İsot
İsot, Şanlıurfa'ya özgü yetiştirilen bir biber türünün adıdır. Aynı zamanda Şanlıurfa ili ile özdeşleşmiş kurutulmuş bibere yörede verilen isimdir.
Etimoloji
Kelimenin Türkçe kökenli olduğu ve 'isti' (sıcak) ve 'ot' kelimelerinin birleşmesinden geldiği söylenmektedir.
Hazırlanışı
Yaz aylarında Urfa biberi güneş gören düz alanlarda içindeki tohumu çıkarılarak temiz bir zemin üstünde kurumaya bırakılır. En fazla üç gün bekletilebilir. Birinci gün toplanan kurutulmuş biber kırmızı, 2. gün toplanan biber mor, 3. gün ise siyah rengini alır. Daha sonra kurumuş biberler dövülerek, zeytin yağı ve bir miktar tuz ilave edilerek isot haline getirilir. Günümüz teknolojisi isot üretimini de bir nebze olsun kolaylaştırmıştır. Eski yöntemde isot tokmakla dövülerek öğütülürken; şu an isot çekme makineleri aracılığıyla daha kolay ve daha verimli bir isot elde edilmektedir. Şanlıurfa isotunun en büyük özelliği yakıcı acı olmamasıdır.
Doğal olduğu için önce ağıza tatlı bir tat gelir, bir müddet sonra acı gelip geçicidir. Urfa'da en çok Sırrın mahallesinde hazırlanır.

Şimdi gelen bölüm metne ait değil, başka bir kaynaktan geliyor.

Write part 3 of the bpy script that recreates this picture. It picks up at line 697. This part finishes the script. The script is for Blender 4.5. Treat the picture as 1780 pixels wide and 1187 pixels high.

İsot, Kırmızı Acı Pul Biber'in ısı altında tutularak karartılmasıdır. Fiyat olarak pul biberden ucuz olması ise yanmış ürünün bileşen kalitesinin önemsenmemesindendir. İsot'a, bir nevi fermente edilmiş pul biber de diyebiliriz. Şöyle yapılır: Kurutulmuş kırmızı acı biberin çekirdek ve kanat denilen bileşenleri nem ve ısı altında bir süre tutularak yakılır. Zaten üreticiler "isot yapmak" demez, "isot yakmak" şeklinde üretimi ifade ederler.
Kullanım alanları
Şanlıurfa ile özdeşleşmiş olan çiğ köftenin olmazsa olmaz malzemelerindendir. Şanlıurfa dışında neredeyse tüm Türkiye'de çiğ köfte ile beraber oldukça tercih edilen bir baharattır ayrıca kebap gibi yemeklerin yanında da gelir. Çiğ köftenin yanı sıra lahmacun, çorba ve bir takım sulu yemeklere (kuru fasülye) de acı ve renk verici olarak eklenmektedir. Genellikle ağustos ayında yetişir. Faydaları çoktur.